El sexto partido empezó con unos Bulls rabiosos. Habían ganado dos veces ya en aquella cancha e iban a por la tercera. La tercera victoria y el tercer trofeo consecutivo. El primer cuarto acabó 28-37, pero a partir de ahí todo se paró. Cada canasta se convirtió en un milagro, las defensas subieron la intensidad de una manera casi violenta: al final del tercer cuarto, los Bulls aún ganaban 79-87, pero lo que les iba a caer encima no lo podían esperar: Barkley se puso las pilas -21 puntos y 17 rebotes, otra actuación monstruosa- la defensa dio un nuevo paso hacia adelante y neutralizó a todos los compañeros de Jordan.

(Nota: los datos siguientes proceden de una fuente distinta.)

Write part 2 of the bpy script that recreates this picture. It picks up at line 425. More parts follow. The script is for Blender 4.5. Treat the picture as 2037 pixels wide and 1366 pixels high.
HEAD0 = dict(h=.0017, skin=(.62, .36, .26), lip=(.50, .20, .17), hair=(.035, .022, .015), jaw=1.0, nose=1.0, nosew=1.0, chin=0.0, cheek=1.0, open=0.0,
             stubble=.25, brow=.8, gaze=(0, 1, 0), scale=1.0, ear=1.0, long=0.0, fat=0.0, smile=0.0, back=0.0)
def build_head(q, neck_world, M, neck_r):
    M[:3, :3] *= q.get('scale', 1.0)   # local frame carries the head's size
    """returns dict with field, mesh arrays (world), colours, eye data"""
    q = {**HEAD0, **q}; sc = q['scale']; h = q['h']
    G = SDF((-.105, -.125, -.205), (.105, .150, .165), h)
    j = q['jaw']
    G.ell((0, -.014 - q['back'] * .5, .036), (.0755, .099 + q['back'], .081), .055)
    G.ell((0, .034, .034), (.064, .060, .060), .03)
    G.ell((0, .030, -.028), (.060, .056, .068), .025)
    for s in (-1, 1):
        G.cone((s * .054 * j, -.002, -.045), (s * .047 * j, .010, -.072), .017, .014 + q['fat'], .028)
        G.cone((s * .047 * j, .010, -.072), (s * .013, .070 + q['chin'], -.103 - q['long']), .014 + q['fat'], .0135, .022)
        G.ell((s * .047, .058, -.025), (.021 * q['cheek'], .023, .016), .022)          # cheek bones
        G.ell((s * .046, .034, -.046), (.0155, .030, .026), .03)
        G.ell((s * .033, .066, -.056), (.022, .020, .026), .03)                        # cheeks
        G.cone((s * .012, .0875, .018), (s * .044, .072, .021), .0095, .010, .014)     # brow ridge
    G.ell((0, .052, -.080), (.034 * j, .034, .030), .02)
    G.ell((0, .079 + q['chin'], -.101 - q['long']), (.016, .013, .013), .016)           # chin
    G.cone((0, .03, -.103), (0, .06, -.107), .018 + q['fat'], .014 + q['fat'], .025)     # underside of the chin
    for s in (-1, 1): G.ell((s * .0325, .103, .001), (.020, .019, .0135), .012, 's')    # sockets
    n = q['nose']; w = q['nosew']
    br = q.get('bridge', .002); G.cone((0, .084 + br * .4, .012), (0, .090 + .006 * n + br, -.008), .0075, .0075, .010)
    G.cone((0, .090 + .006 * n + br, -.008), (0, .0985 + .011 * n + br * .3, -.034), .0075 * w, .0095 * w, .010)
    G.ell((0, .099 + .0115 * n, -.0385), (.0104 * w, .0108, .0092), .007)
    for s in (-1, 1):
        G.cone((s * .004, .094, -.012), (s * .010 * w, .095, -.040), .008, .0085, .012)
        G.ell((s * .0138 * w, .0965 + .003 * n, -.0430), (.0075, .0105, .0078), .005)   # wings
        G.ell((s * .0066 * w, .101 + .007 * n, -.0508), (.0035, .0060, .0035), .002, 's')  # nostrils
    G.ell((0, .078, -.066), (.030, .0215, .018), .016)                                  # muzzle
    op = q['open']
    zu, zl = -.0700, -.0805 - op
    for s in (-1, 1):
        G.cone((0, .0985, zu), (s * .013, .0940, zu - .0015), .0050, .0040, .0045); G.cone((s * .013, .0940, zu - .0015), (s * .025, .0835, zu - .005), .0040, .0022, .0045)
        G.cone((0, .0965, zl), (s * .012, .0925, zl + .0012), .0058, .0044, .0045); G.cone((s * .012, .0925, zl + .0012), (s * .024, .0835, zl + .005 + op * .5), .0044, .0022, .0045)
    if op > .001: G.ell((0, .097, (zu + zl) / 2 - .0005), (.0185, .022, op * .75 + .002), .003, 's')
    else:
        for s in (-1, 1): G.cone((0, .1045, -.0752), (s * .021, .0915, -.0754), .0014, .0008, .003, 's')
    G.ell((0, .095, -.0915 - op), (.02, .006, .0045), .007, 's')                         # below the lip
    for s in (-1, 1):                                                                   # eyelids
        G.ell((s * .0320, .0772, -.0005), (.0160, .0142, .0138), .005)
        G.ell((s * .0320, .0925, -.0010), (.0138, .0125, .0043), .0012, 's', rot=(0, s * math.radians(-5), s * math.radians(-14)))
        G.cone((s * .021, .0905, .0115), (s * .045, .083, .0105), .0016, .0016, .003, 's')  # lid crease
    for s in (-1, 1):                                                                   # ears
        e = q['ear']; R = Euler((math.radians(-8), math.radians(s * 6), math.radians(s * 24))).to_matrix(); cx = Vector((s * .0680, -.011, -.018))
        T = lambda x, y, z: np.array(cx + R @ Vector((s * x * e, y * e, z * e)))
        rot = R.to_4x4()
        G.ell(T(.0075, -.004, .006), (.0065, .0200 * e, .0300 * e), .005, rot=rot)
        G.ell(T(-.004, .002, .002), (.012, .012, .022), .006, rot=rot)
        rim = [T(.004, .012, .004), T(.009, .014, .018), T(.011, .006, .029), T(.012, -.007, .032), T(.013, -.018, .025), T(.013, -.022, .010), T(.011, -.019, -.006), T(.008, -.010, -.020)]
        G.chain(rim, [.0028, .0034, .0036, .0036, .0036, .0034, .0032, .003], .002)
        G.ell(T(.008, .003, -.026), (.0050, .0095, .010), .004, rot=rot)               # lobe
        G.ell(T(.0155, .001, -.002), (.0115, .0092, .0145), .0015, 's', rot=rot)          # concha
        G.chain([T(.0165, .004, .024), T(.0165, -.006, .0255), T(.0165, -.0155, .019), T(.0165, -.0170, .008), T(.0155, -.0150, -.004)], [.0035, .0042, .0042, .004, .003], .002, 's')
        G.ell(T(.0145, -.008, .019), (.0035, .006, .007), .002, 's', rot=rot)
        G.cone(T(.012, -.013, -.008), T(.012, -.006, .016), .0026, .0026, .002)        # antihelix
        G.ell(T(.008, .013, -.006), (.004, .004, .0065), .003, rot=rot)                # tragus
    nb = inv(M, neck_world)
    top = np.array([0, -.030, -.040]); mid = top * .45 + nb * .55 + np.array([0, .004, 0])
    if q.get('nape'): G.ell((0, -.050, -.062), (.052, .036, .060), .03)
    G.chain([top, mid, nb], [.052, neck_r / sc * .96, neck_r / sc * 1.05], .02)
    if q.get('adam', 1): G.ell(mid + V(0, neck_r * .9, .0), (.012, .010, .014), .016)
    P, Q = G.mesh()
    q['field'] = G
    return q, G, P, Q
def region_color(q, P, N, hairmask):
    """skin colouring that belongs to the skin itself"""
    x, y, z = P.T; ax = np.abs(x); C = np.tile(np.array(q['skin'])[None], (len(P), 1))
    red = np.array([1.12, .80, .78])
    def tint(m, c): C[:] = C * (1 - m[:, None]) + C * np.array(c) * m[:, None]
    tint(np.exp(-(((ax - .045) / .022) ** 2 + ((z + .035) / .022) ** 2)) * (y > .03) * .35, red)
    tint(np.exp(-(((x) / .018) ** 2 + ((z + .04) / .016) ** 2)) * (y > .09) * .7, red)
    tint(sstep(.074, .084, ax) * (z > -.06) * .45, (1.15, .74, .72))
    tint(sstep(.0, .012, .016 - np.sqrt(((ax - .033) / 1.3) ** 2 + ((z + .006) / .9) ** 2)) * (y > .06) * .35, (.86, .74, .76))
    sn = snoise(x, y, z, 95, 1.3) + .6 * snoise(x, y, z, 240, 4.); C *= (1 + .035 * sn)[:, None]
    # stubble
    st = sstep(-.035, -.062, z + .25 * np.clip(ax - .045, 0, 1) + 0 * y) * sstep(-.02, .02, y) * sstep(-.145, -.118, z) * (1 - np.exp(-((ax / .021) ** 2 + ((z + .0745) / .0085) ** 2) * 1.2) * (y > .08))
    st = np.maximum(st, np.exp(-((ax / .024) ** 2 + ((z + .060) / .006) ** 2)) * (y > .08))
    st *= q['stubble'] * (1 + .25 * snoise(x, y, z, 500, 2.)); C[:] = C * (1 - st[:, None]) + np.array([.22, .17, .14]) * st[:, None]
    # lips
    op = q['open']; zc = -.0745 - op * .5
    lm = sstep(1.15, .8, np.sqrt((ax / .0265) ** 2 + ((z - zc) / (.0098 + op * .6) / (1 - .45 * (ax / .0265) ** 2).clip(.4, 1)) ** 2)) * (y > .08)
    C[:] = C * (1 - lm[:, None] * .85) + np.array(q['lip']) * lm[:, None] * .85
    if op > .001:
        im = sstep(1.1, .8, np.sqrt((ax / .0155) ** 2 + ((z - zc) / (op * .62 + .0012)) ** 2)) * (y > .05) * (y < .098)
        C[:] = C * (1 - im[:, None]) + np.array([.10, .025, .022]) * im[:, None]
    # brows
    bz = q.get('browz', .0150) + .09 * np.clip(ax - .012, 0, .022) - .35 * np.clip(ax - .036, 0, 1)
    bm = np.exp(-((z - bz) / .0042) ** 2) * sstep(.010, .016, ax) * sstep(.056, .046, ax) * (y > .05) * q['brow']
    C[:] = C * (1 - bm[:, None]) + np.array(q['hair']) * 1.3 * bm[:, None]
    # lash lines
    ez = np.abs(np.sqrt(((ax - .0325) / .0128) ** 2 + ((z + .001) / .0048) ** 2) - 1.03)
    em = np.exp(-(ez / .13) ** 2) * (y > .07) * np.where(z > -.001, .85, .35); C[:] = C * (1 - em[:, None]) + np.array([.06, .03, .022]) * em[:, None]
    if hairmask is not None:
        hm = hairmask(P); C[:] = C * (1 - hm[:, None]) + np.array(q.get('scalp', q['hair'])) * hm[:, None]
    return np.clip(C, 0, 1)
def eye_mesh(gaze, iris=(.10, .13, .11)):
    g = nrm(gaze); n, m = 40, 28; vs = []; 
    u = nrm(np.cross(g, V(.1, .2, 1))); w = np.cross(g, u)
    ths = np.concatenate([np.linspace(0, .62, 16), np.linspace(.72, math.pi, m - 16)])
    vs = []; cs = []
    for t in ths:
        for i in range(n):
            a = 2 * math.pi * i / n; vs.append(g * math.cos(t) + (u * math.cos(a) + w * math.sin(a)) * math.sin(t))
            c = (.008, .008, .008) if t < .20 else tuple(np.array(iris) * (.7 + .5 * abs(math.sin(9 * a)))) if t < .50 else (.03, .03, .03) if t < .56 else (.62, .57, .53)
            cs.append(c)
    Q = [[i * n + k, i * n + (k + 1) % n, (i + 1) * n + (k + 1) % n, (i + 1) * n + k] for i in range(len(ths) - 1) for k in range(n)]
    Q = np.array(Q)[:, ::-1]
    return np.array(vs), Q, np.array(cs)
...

A falta de 14 segundos para el final del partido, los Bulls solo habían anotado nueve puntos en el último período, todos obra de Jordan, y perdían 98-96. Olía a séptimo partido salvo que Michael decidiera lo contrario. Tras tiempo muerto de Phil Jackson, como era previsible, el número 23 recibe en su propio campo, hostigado desde el primer bote. Previendo el dos contra uno, pasa el balón a Pippen, quien a su vez encuentra a Grant solo cerca del aro. Ainge se lanza hacia él para evitar la canasta fácil que fuerce la prórroga… y deja solo a John Paxson en la línea de tres puntos. El veterano escolta, quien ya decidiera el primer título de 1991 con sus suspensiones en el Forum de Los Angeles, anota.
Quedan 3,9 segundos. No será suficiente. Johnson consigue driblar a su defensor y lanzar desde su distancia ideal: cinco metros, frontal… pero no cuenta con la mano interminable de Horace Grant, que rechaza el balón y da el título a su equipo. Barkley se echa las manos a la cabeza. Quizá también sea uno de esos días para meterle una paliza a alguien. Su primera final acababa en derrota, pero era solo la primera. Lo grave fue que, además, por mucho que lo intentara en Phoenix y en Houston, sería la última.